• Short exercise: Each line from the one containing "Write part 3" through the one containing "0.8), plant, True)" must be echoed exactly, endpoints included, and every other line omitted.

[Entries with scene source code]

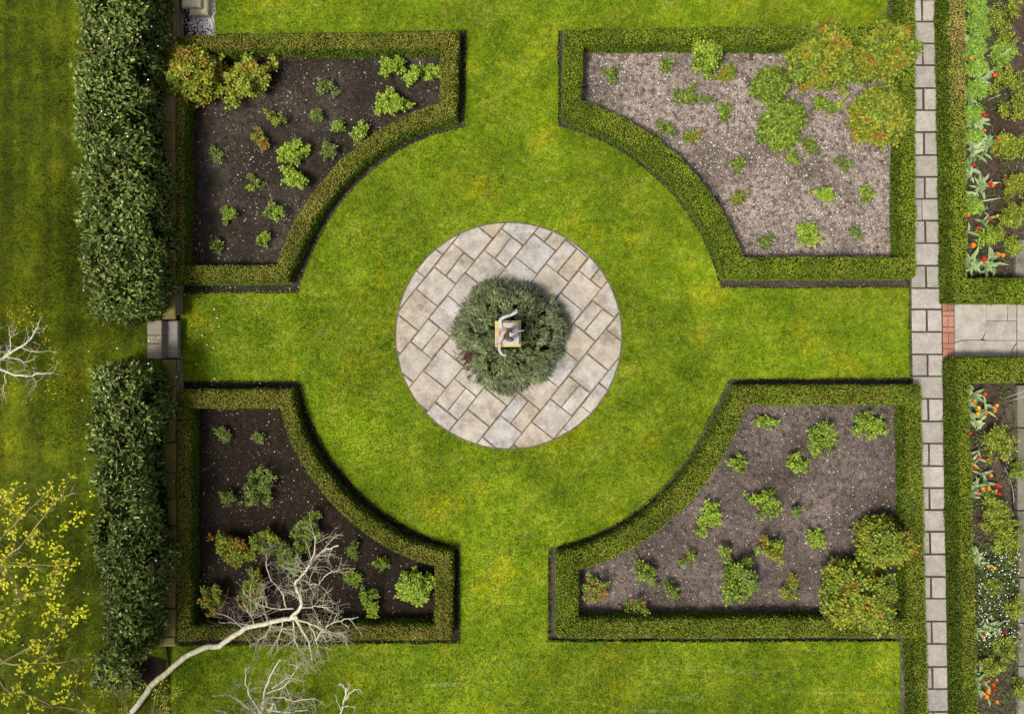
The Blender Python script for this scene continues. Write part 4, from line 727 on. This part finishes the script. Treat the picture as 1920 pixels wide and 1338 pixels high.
tulips = [(1825, 104, 'orange', 'topmost orange tulip among the light green clumps'), (1870, 137, 'scarlet', 'scarlet tulip below the grey cane'), (1853, 211, 'red', 'first red tulip on a long stem in the upper border'), (1851, 242, 'orange', 'small orange tulip below the first red one'), (1878, 256, 'red', 'red tulip at the upper edge of the dense bright shrub'), (1866, 277, 'orange', 'orange tulip at the left edge of the dense bright shrub'), (1828, 306, 'red', 'red tulip below the largest leaf fan by the hedge'), (1864, 339, 'red', 'upper red tulip of the touching pair on bare soil'), (1868, 346, 'scarlet', 'lower scarlet tulip of the touching pair on bare soil'), (1821, 402, 'orange', 'orange tulip under the lone bright leafy clump'), (1865, 410, 'red', 'red tulip above the low light green shrub'), (1874, 403, 'yellow', 'small yellow tulip beside the red one above the low shrub'), (1839, 429, 'red', 'red tulip left of the low light green shrub'), (1828, 459, 'orange', 'orange tulip on bare soil above the big leaf cluster'), (1851, 482, 'red', 'red tulip at the top of the big leaf cluster'), (1878, 475, 'orange', 'left orange tulip of two by the kerb at the foot of the upper border'), (1887, 480, 'orange', 'right orange tulip of two by the kerb at the foot of the upper border'),
 (1851, 740, 'scarlet', 'topmost tulip of the lower border, scarlet'), (1832, 753, 'orange', 'orange tulip nearest the hedge in the upper clump of the lower border'), (1840, 766, 'yellow', 'upper yellow tulip in the heart of the upper clump'), (1836, 775, 'yellow', 'lower yellow tulip in the heart of the upper clump'), (1853, 776, 'scarlet', 'scarlet tulip in the lower part of the upper clump'), (1872, 760, 'orange', 'orange tulip at the right of the upper clump, higher of two'), (1872, 772, 'orange', 'orange tulip at the right of the upper clump, lower of two'), (1825, 813, 'red', 'lone red tulip against the hedge of the lower border'), (1842, 855, 'scarlet', 'scarlet tulip above the orange pair left of the hose'), (1856, 864, 'scarlet', 'scarlet tulip near the upper end of the black hose'), (1829, 874, 'orange', 'orange tulip by the hedge, left of a touching pair'), (1835, 876, 'scarlet', 'scarlet tulip by the hedge, right of a touching pair'), (1863, 894, 'orange', 'single orange tulip left of the middle of the hose'), (1844, 915, 'yellow', 'yellow tulip at the left of the orange and red clump'), (1850, 919, 'orange', 'orange tulip second from left in the orange and red clump'), (1857, 918, 'orange', 'orange tulip third from left in the orange and red clump'), (1874, 912, 'red', 'upper red tulip at the lower end of the hose'), (1872, 920, 'orange', 'orange tulip between two red ones at the end of the hose'), (1879, 928, 'red', 'lower red tulip at the end of the hose'), (1837, 932, 'red', 'red tulip by the hedge under the orange and red clump'), (1855, 1064, 'orange', 'left orange tulip of two above the white flowers'), (1868, 1067, 'yellow', 'right yellow tulip of two above the white flowers'), (1830, 1130, 'orange', 'orange tulip against the hedge beside the white flowers'), (1847, 1193, 'red', 'small red tulip below the white flowers'), (1888, 1187, 'crimson', 'dark red tulip above a yellow green shrub'), (1852, 1277, 'red', 'red tulip at the top of the bottom clump'), (1872, 1276, 'orange', 'small orange tulip right of the red one in the bottom clump'), (1855, 1289, 'yellow', 'yellow tulip at the left of the bottom clump'), (1866, 1287, 'scarlet', 'upper scarlet tulip in the middle of the bottom clump'), (1868, 1295, 'red', 'lower red tulip in the middle of the bottom clump'), (1861, 1300, 'orange', 'upper of two big orange tulips in the bottom clump'), (1856, 1308, 'orange', 'lower of two big orange tulips in the bottom clump'), (1872, 1318, 'orange', 'lowest orange tulip apart from the bottom clump')]
for px, py, c_, lb in tulips:
    if c_ not in PROTO: o = PROTO[c_] = tulip_proto(c_)
    else: o = copy_tree(PROTO[c_])
    s_ = random.uniform(.95, 1.35) * (1.2 if 'big' in lb else .8 if 'small' in lb else 1.0); p = W(px, py, .36 * s_); o.location = (p[0], p[1], -.04); o.scale = (s_, s_, s_); o.rotation_euler = (random.uniform(-.08, .08), random.uniform(-.08, .08), random.uniform(0, 6.28)); o['label'] = lb; o['group'] = 'tulips in the border'
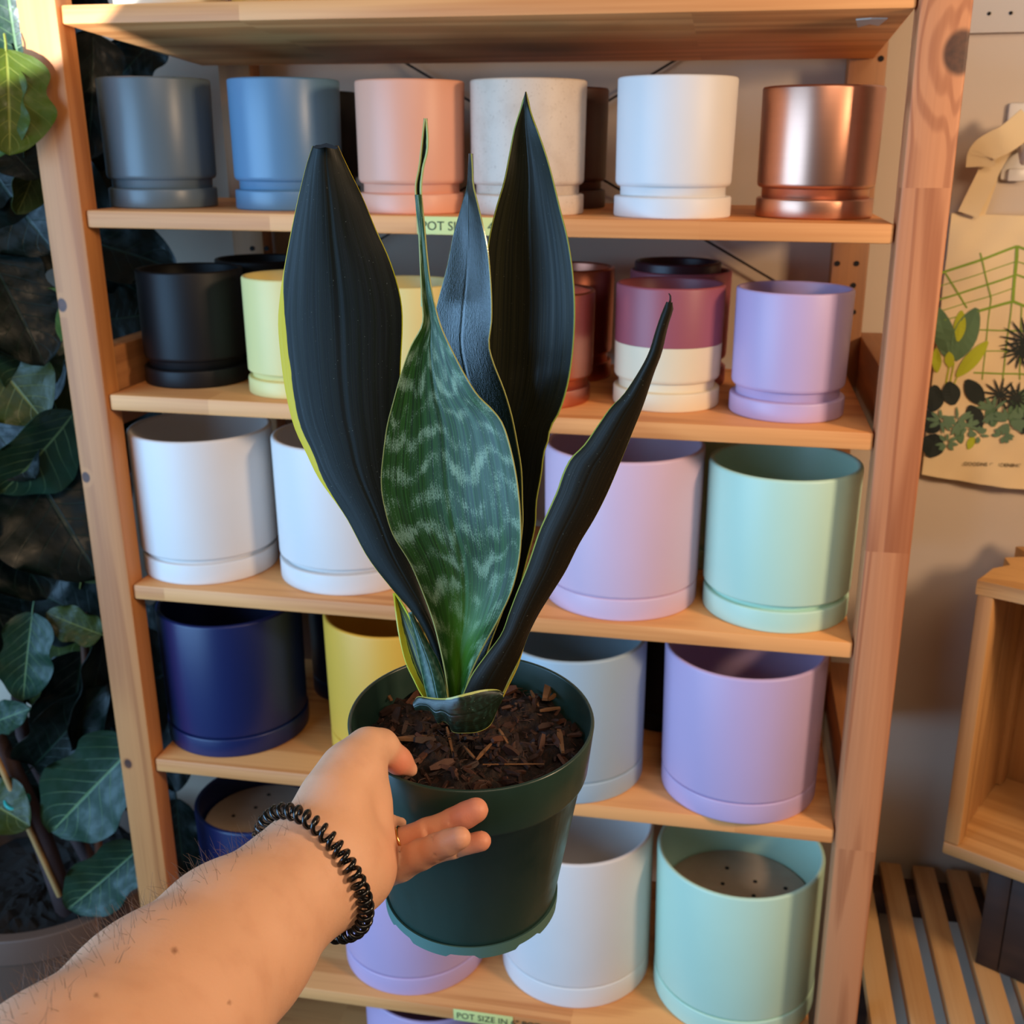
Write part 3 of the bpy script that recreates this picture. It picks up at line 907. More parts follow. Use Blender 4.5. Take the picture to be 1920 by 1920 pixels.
# narrow leaf leaning out to the right
M6 = leaf_mat('leaf_right_lean', '#1a1710', '#282216', '#4f5444', ml=0.035, mr=0.006, yellow='#94943e', rough=0.45, gloss=0.13, dusty=0.35)
blade('leaf', [(862, 1322), (868, 1302), (885, 1265), (910, 1230), (940, 1190), (955, 1150), (970, 1110), (990, 1060), (1010, 1000), (1025, 965), (1045, 920), (1055, 890), (1070, 860), (1095, 835), (1120, 800), (1145, 765), (1170, 740), (1200, 695), (1218, 660), (1230, 622), (1243, 585), (1252, 567)],
      [(930, 1322), (942, 1298), (955, 1270), (975, 1230), (990, 1190), (1010, 1150), (1035, 1110), (1060, 1070), (1085, 1020), (1115, 970), (1140, 920), (1165, 860), (1185, 810), (1205, 760), (1225, 700), (1240, 660), (1251, 612), (1261, 578), (1258, 567)],
      [(0, Y0 - 0.016), (0.4, Y0 - 0.026), (1, Y0 - 0.034)], M6, bulge=-0.006, edge=(0.0, 0.004))
v, f = tube([pl(at_y(x, y, Y0 - 0.036)) for x, y in ((1255, 572), (1257, 562), (1257, 555), (1254, 550))], [0.0009, 0.0006, 0.0005, 0.0003], 6)
mesh_obj('dry_tip', v, f, plain('dry_leaf_curl', '#2a1712', 0.8), plant, True)

# small outer leaves at the base
M7 = leaf_mat('leaf_yellow_striped', '#1c2a14', '#2d4420', '#7a8a4a', ml=0.26, mr=0.05, yellow='#c4c02c', streak=0.9, rough=0.34)
blade('leaf', [(806, 1322), (790, 1302), (776, 1275), (760, 1240), (748, 1190), (741, 1140), (739, 1112)], [(832, 1322), (826, 1300), (812, 1262), (796, 1215), (778, 1175), (760, 1140), (741, 1112)],
      [(0, Y0 + 0.000), (1, Y0 + 0.012)], M7, bulge=0.004, nl=34, nw=12)
M8 = leaf_mat('leaf_small_green', '#12301f', '#1f4a2e', '#6b8d72', bands=0.35, ml=0.02, mr=0.025, yellow='#a9b06a', rough=0.3, dusty=0.3)
blade('leaf', [(808, 1326), (800, 1300), (790, 1255), (780, 1205), (772, 1165), (768, 1148)], [(842, 1326), (838, 1300), (831, 1265), (820, 1235), (800, 1200), (784, 1172), (770, 1148)],
      [(0, Y0 - 0.008), (1, Y0 + 0.004)], M8, bulge=-0.003, nl=34, nw=12)
M10 = leaf_mat('leaf_yellow_edge', '#8a7a22', '#a08c2a', '#b0a040', ml=0.4, mr=0.5, yellow='#c9b53c', rough=0.4)
blade('leaf', [(925, 1318), (935, 1295), (948, 1268), (962, 1240), (975, 1212)], [(938, 1318), (950, 1292), (962, 1268), (972, 1245), (980, 1214)],
      [(0, Y0 - 0.006), (1, Y0 - 0.006)], M10, bulge=0.002, nl=20, nw=8)
# curled cut sheath wrapping the base
M9 = leaf_mat('leaf_sheath', '#10180e', '#1d2a1a', '#3f6a58', bands=0.25, ml=0.015, mr=0.05, yellow='#b9bd62', rough=0.3, dusty=0.5)
blade('leaf', [(779, 1331), (795, 1331), (812, 1335), (822, 1356), (832, 1352), (842, 1358), (850, 1372), (870, 1374), (895, 1372), (918, 1360), (932, 1330), (941, 1306)],
      [(777, 1316), (784, 1306), (800, 1307), (822, 1309), (842, 1308), (862, 1303), (882, 1298), (900, 1294), (918, 1292), (932, 1293), (939, 1297), (943, 1302)],
      [(0, Y0 - 0.028), (0.5, Y0 - 0.040), (1, Y0 - 0.030)], M9, bulge=-0.0015, nl=48, nw=12, thick=0.003)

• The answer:
Write part 3 of the bpy script that recreates this picture. It picks up at line 907. More parts follow. Use Blender 4.5. Take the picture to be 1920 by 1920 pixels.
# narrow leaf leaning out to the right
M6 = leaf_mat('leaf_right_lean', '#1a1710', '#282216', '#4f5444', ml=0.035, mr=0.006, yellow='#94943e', rough=0.45, gloss=0.13, dusty=0.35)
blade('leaf', [(862, 1322), (868, 1302), (885, 1265), (910, 1230), (940, 1190), (955, 1150), (970, 1110), (990, 1060), (1010, 1000), (1025, 965), (1045, 920), (1055, 890), (1070, 860), (1095, 835), (1120, 800), (1145, 765), (1170, 740), (1200, 695), (1218, 660), (1230, 622), (1243, 585), (1252, 567)],
      [(930, 1322), (942, 1298), (955, 1270), (975, 1230), (990, 1190), (1010, 1150), (1035, 1110), (1060, 1070), (1085, 1020), (1115, 970), (1140, 920), (1165, 860), (1185, 810), (1205, 760), (1225, 700), (1240, 660), (1251, 612), (1261, 578), (1258, 567)],
      [(0, Y0 - 0.016), (0.4, Y0 - 0.026), (1, Y0 - 0.034)], M6, bulge=-0.006, edge=(0.0, 0.004))
v, f = tube([pl(at_y(x, y, Y0 - 0.036)) for x, y in ((1255, 572), (1257, 562), (1257, 555), (1254, 550))], [0.0009, 0.0006, 0.0005, 0.0003], 6)
mesh_obj('dry_tip', v, f, plain('dry_leaf_curl', '#2a1712', 0.8), plant, True)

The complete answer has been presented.